====== Given records
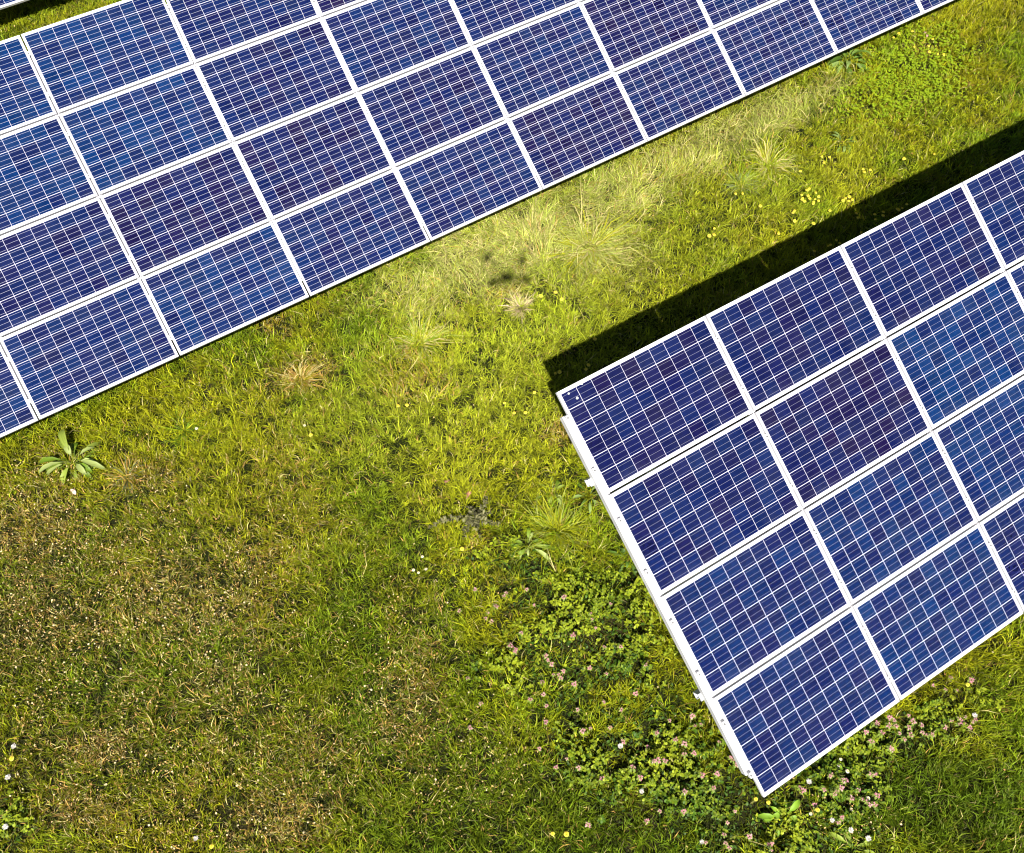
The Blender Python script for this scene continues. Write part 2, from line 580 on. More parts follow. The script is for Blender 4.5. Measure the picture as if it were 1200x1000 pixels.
# ------------------------------------------------------------------ drone that carries the camera (its shadow lies on the grass)
def build_drone():
    white = noisy_mat('drone_shell', (0.74, 0.74, 0.73), (0.80, 0.80, 0.79), 20, 0.35)
    dark = noisy_mat('drone_plastic', (0.03, 0.03, 0.032), (0.05, 0.05, 0.052), 30, 0.4)
    root = empty('drone', (to_sun.x / to_sun.z * 0.115, to_sun.y / to_sun.z * 0.115, H + 0.06))
    tag(root, 'white four-rotor drone above the meadow, its blurred shadow lying on the pale grass', 'drone')
    b = MB()
    b.ellipsoid((0, 0, 0.055), (0.065, 0.085, 0.045), 16, 8)
    b.box(-0.03, 0.03, -0.05, 0.05, 0.012, 0.022)
    link('body', b.mesh('body'), [white], root)
    c0 = at(593, 327)
    for (mx, my) in ((571, 304), (612, 308), (579, 334), (616, 330)):
        o_ = at(mx, my) - c0
        ex, ey = float(o_[0]), float(o_[1])
        a = MB()
        a.tube([(ex * .15, ey * .15, 0.055), (ex * 0.6, ey * 0.6, 0.06), (ex, ey, 0.062)], [0.020, 0.013, 0.013], 8)
        a.tube([(ex, ey, 0.030), (ex, ey, 0.095)], [0.047, 0.045], 12)
        link('arm', a.mesh('arm'), [white], root)
        p = MB()
        t = random.uniform(0, 3.1)
        for s in (0, math.pi):
            d = Vector((math.cos(t + s), math.sin(t + s), 0)); e = Vector((-d.y, d.x, 0))
            prof = [(0.0, 0.014), (0.03, 0.024), (0.07, 0.022), (0.12, 0.008)]
            top = [(d * u + e * w_) + Vector((ex, ey, 0.103)) for u, w_ in prof] + [(d * u - e * w_ * 0.6) + Vector((ex, ey, 0.100)) for u, w_ in prof[::-1]]
            bot = [q - Vector((0, 0, 0.003)) for q in top]
            k = len(top)
            p.add(top + bot, [tuple(range(k)), tuple(range(2 * k - 1, k - 1, -1))] + [(i, i + k, (i + 1) % k + k, (i + 1) % k) for i in range(k)])
        p.tube([(ex, ey, 0.095), (ex, ey, 0.11)], [0.012, 0.010], 10)
        link('propeller', p.mesh('propeller'), [dark], root)
    for sx in (-1, 1):
        g = MB()
        g.tube([(sx * 0.05, -0.05, 0.03), (sx * 0.10, -0.07, 0.0)], [0.008, 0.007], 6)
        g.tube([(sx * 0.05, 0.05, 0.03), (sx * 0.10, 0.07, 0.0)], [0.008, 0.007], 6)
        g.tube([(sx * 0.10, -0.12, 0.0), (sx * 0.10, 0.12, 0.0)], [0.008, 0.008], 6)
        link('landing_skid', g.mesh('landing_skid'), [white], root)


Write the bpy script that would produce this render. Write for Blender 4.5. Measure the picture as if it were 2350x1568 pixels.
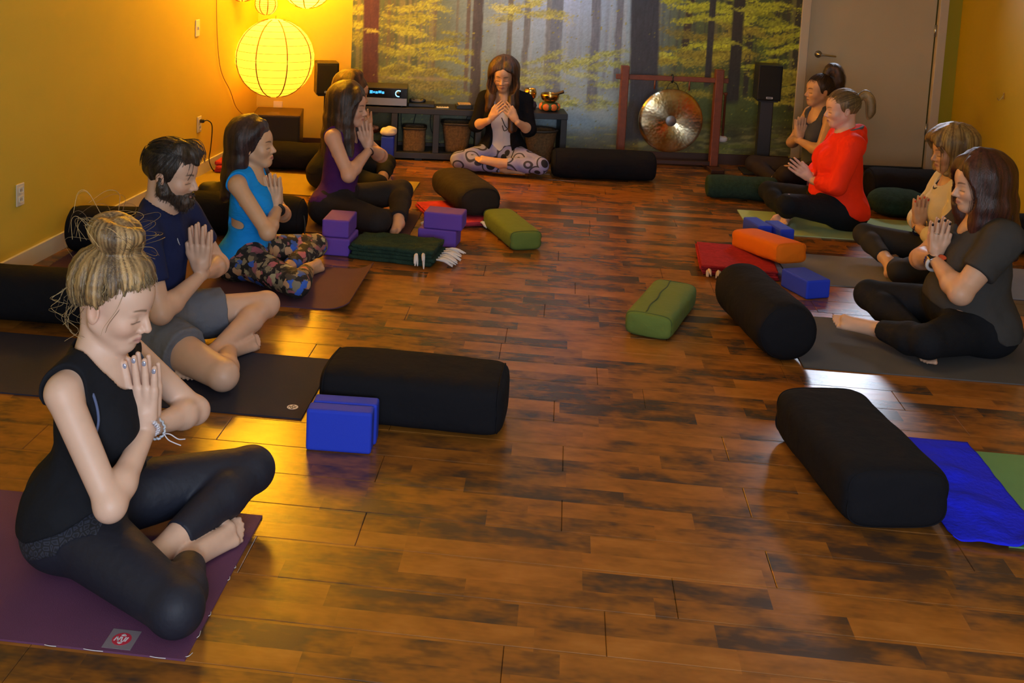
============
*Do this*
Go through the preceding material and copy each line that has the word "picture".

*Full response*
The Blender Python script for this scene continues. Write part 2, from line 580 on. More parts follow. The script is for Blender 4.5. Measure the picture as if it were 1200x1000 pixels.
Write the bpy script that would produce this render. Write for Blender 4.5. Measure the picture as if it were 2350x1568 pixels.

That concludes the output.